NZ police spyed on activists for a decade - Instablogs
NZ police spyed on activists for a decade
Byron Clark , Christchurch: Dec 15 2008
Made Popular Dec 16 2008
New Zealand :

NZ police spyed on activists for a decade

Nicky Hager and Anthony Hubbard have revealed that police officers from the Special Investigation Group (SIG), which was set up to identify terrorism threats and risks to national security, have carried out surveillance and used a paid informer to gather information on activist groups, including Greenpeace, animal rights organizations and the anti-war movement.

The information gathered was not just about planned protests and the like but also about the personal lives and sexual relationships of activists. Over the past ten years the New Zealand police have spent tens, possibly hundreds, of thousands of dollars paying Christchurch man Rob Gilchrist to infiltrate activist groups and report on their activities to police. His current partner, 22-year-old animal rights activist Rochelle Rees stumbled across evidence of his spying while fixing his computer. The NoRightTurn blog commented that with no real terrorism in New Zealand;

The police did what bureaucracies do, and turned their attention to the closest thing they could find in order to justify their budget: protesters. (sic) And finding no evidence of crime, let alone terrorism, they then started collecting personal dirt instead - anything rather than admit that their task was basically pointless.

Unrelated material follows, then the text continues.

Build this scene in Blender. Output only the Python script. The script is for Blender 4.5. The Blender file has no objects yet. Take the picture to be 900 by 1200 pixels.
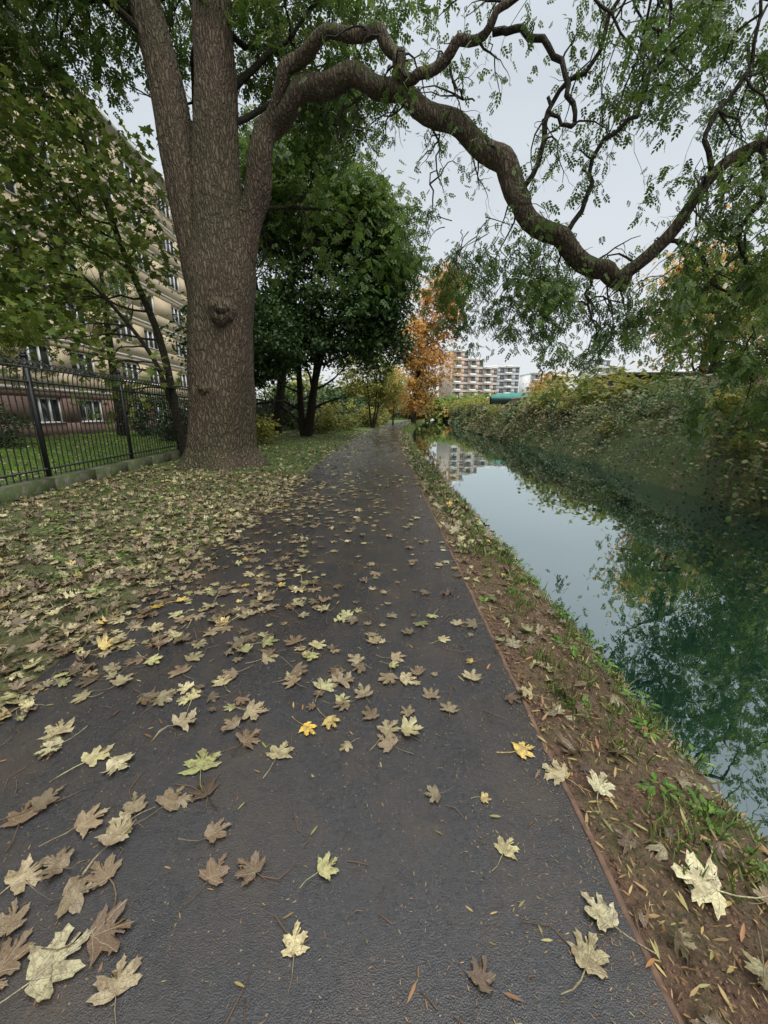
import bpy, math, numpy as np
from mathutils import Vector
rng = np.random.default_rng(7)
S = bpy.context.scene
S.view_settings.view_transform='Standard'; S.view_settings.look='None'; S.view_settings.exposure=0

# ------------------------------------------------------------------ terrain functions
def curve(Y):
    Y=np.asarray(Y,float)
    a=0.0014*np.clip(Y-12,0,48)**2
    return a+0.134*np.clip(Y-60,0,None)
def sst(x,a,b):
    t=np.clip((np.asarray(x,float)-a)/(b-a),0,1); return t*t*(3-2*t)
def fbank(Y): return 7.2+1.4*sst(Y,8,18)
def fenceX(Y): return -5.85-.083*np.asarray(Y,float)
_w=[(np.random.default_rng(i).normal(0,1,3),np.random.default_rng(i+99).uniform(0,6.28)) for i in range(14)]
def nz(x,y,z=0,f=1.0):
    s=0
    for i,(k,p) in enumerate(_w):
        s=s+np.sin(f*(0.6+0.22*i)*(k[0]*x+k[1]*y+k[2]*z)+p)/(1+.25*i)
    return s/4.0
PU=[-500,-60,-9,-8,-2.4,-1.95,.70,.78,1.15,1.5,1.68,1.85,2.3,4.5]
PZ=[.3,.3,.12,.12,.05,-.0,-.004,.008,-.025,-.15,-.36,-.7,-1.2,-1.4]
QV=[-2.5,-.8,-.2,0,.8,1.8,3,6,500]
QZ=[-1.4,-1.2,-.7,-.36,.5,1.2,1.6,1.8,1.8]
def gz(X,Y,noise=True):
    u=X-curve(Y); v=u-fbank(Y)
    z=np.where(u<4.5,np.interp(u,PU,PZ),np.interp(v,QV,QZ))
    if noise:
        m=np.clip((np.abs(u+.62)-1.36)/.4,0,1)*(np.abs(u)<60)
        z=z+m*(.018*nz(X,Y,0,3.0)+.012*nz(X,Y,3,9.0))+(v>0)*.12*nz(X,Y,1,1.2)
    return z

# ------------------------------------------------------------------ mesh helpers
def mesh_np(name,V,loops,counts,mat=None,smooth=False,face_attr=None,uv=None,pt_attr=None,parent=None,mats=None,midx=None):
    me=bpy.data.meshes.new(name)
    V=np.asarray(V,np.float32); loops=np.asarray(loops,np.int32).ravel(); counts=np.asarray(counts,np.int32)
    me.vertices.add(len(V)); me.vertices.foreach_set('co',V.ravel())
    me.loops.add(len(loops)); me.loops.foreach_set('vertex_index',loops)
    me.polygons.add(len(counts))
    st=np.concatenate([[0],np.cumsum(counts)[:-1]]).astype(np.int32)
    me.polygons.foreach_set('loop_start',st); me.polygons.foreach_set('loop_total',counts)
    if smooth: me.polygons.foreach_set('use_smooth',np.ones(len(counts),bool))
    if midx is not None: me.polygons.foreach_set('material_index',np.asarray(midx,np.int32))
    if face_attr:
        for k,a in face_attr.items():
            at=me.attributes.new(k,'FLOAT','FACE'); at.data.foreach_set('value',np.asarray(a,np.float32))
    if pt_attr:
        for k,a in pt_attr.items():
            at=me.attributes.new(k,'FLOAT','POINT'); at.data.foreach_set('value',np.asarray(a,np.float32))
    if uv is not None:
        l=me.uv_layers.new(name='UVMap'); l.data.foreach_set('uv',np.asarray(uv,np.float32).ravel())
    me.update(calc_edges=True); me.validate()
    ob=bpy.data.objects.new(name,me); S.collection.objects.link(ob)
    if mats:
        for m in mats: me.materials.append(m)
    elif mat: me.materials.append(mat)
    if parent: ob.parent=parent
    return ob
def empty(name,loc=(0,0,0)):
    e=bpy.data.objects.new(name,None); e.location=loc; S.collection.objects.link(e); 
    return e
def norm(a): return a/(np.linalg.norm(a,axis=-1,keepdims=True)+1e-9)
def scatter(name,P,tip,nrm,size,T,faces,mat,rnd=None,tone=None,uvT=None,parent=None,curl=None,smooth=False):
    n=len(P); T=np.asarray(T,float); k=len(T)
    y=norm(tip); x=norm(np.cross(y,nrm)); z=np.cross(x,y)
    Tn=np.broadcast_to(T,(n,k,3)).copy()
    if curl is not None:
        r2=T[None,:,0]**2+(T[None,:,1]-.35)**2
        Tn[:,:,2]+=curl[:,0:1]*r2+curl[:,1:2]*T[None,:,0]**2+curl[:,2:3]*np.abs(T[None,:,0])+curl[:,3:4]*np.sin(T[None,:,0]*7+T[None,:,1]*5+curl[:,1:2]*20)*.5*r2
        asp=rng.uniform(.72,1.12,(n,1)); ph=rng.uniform(0,6.28,(n,1))
        Tn[:,:,0]=Tn[:,:,0]*asp+.06*np.sin(T[None,:,1]*3.5+ph)*np.abs(T[None,:,1])+.03*np.sin(T[None,:,0]*13+ph*2)
        Tn[:,:,1]=Tn[:,:,1]+.04*np.sin(T[None,:,0]*6+ph*3)+.02*np.sin(T[None,:,1]*17+ph)
    Tn*=np.asarray(size).reshape(n,1,1)
    V=P[:,None,:]+Tn[:,:,0:1]*x[:,None,:]+Tn[:,:,1:2]*y[:,None,:]+Tn[:,:,2:3]*z[:,None,:]
    fl=np.concatenate([np.asarray(f) for f in faces]); fc=np.array([len(f) for f in faces])
    L=(fl[None,:]+(np.arange(n)*k)[:,None]).ravel(); C=np.tile(fc,n)
    if rnd is None: rnd=rng.random(n)
    if tone is None: tone=rng.random(n)
    fa={'rnd':np.repeat(rnd,len(fc)),'tone':np.repeat(tone,len(fc))}
    uv=None
    if uvT is not None: uv=np.tile(np.asarray(uvT)[fl],(n,1))
    return mesh_np(name,V.reshape(-1,3),L,C,mat,face_attr=fa,uv=uv,parent=parent,smooth=smooth)

def catmull(P,R,m=5):
    P=np.asarray(P,float); R=np.asarray(R,float)
    A=np.vstack([2*P[0]-P[1],P,2*P[-1]-P[-2]]); out=[];ro=[]
    for i in range(1,len(A)-2):
        for j in range(m):
            t=j/m
            p=.5*((2*A[i])+(-A[i-1]+A[i+1])*t+(2*A[i-1]-5*A[i]+4*A[i+1]-A[i+2])*t*t+(-A[i-1]+3*A[i]-3*A[i+1]+A[i+2])*t**3)
            out.append(p); ro.append(R[i-1]*(1-t)+R[i]*t)
    out.append(P[-1]); ro.append(R[-1])
    return np.array(out),np.array(ro)
def tubes(name,polys,sides,mat,parent=None,disp=None,cap=True):
    VV=[];LL=[];CC=[];off=0
    for P,R in polys:
        P=np.asarray(P,float);R=np.asarray(R,float);n=len(P)
        t=norm(np.gradient(P,axis=0))
        ref=np.array([1.,0,0]) if abs(t[0][0])<.8 else np.array([0,1.,0])
        xs=[];x=norm(ref-t[0]*ref.dot(t[0]))
        for i in range(n):
            x=x-t[i]*x.dot(t[i]); x=x/(np.linalg.norm(x)+1e-9); xs.append(x)
        xs=np.array(xs);ys=np.cross(t,xs)
        a=np.arange(sides)*2*np.pi/sides
        rr=R[:,None]*np.ones(sides)[None]
        if disp is not None: rr=disp(P,R,a)
        V=P[:,None]+rr[:,:,None]*(np.cos(a)[None,:,None]*xs[:,None]+np.sin(a)[None,:,None]*ys[:,None])
        VV.append(V.reshape(-1,3))
        i,j=np.meshgrid(np.arange(n-1),np.arange(sides),indexing='ij');j2=(j+1)%sides
        q=np.stack([i*sides+j,i*sides+j2,(i+1)*sides+j2,(i+1)*sides+j],-1).reshape(-1,4)+off
        LL.append(q.ravel());CC.append(np.full(len(q),4))
        if cap:
            LL.append(np.arange(sides)+(n-1)*sides+off);CC.append([sides])
        off+=n*sides
    return mesh_np(name,np.vstack(VV),np.concatenate(LL),np.concatenate(CC),mat,smooth=True,parent=parent)
class Boxes:
    def __init__(s): s.V=[];s.F=[];s.M=[]
    def add(s,x0,x1,y0,y1,z0,z1,m=0):
        o=len(s.V)
        s.V+= [(x0,y0,z0),(x1,y0,z0),(x1,y1,z0),(x0,y1,z0),(x0,y0,z1),(x1,y0,z1),(x1,y1,z1),(x0,y1,z1)]
        for f in ((0,3,2,1),(4,5,6,7),(0,1,5,4),(1,2,6,5),(2,3,7,6),(3,0,4,7)):
            s.F.append([i+o for i in f]); s.M.append(m)
    def build(s,name,mats,parent=None,loc=None,rotz=0):
        ob=mesh_np(name,np.array(s.V),np.array(s.F).ravel(),np.full(len(s.F),4),mats=mats,midx=s.M,parent=parent)
        if loc is not None: ob.location=loc; ob.rotation_euler[2]=rotz
        return ob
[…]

It would be laughable, if it wasn’t so sinister. People’s lives and relationships have been ruined because of this, and it will impose a significant chilling effect which may prevent people from speaking out on issues that matter to them. But its quite clear that the police don’t care about freedom of expression or the right to protest; they don’t care about the Bill of Rights they supposedly exist to protect.

Auckland human rights lawyer Tim McBride told the Sunday Star Times that the long-term police surveillance “seems to me to be outrageous in a country that goes off to the United Nations and prattles on about our proud human rights record”. Gilchrist admitted that none of the people he spyed on for the past decade were security threats, they were “good people trying to make a better world.”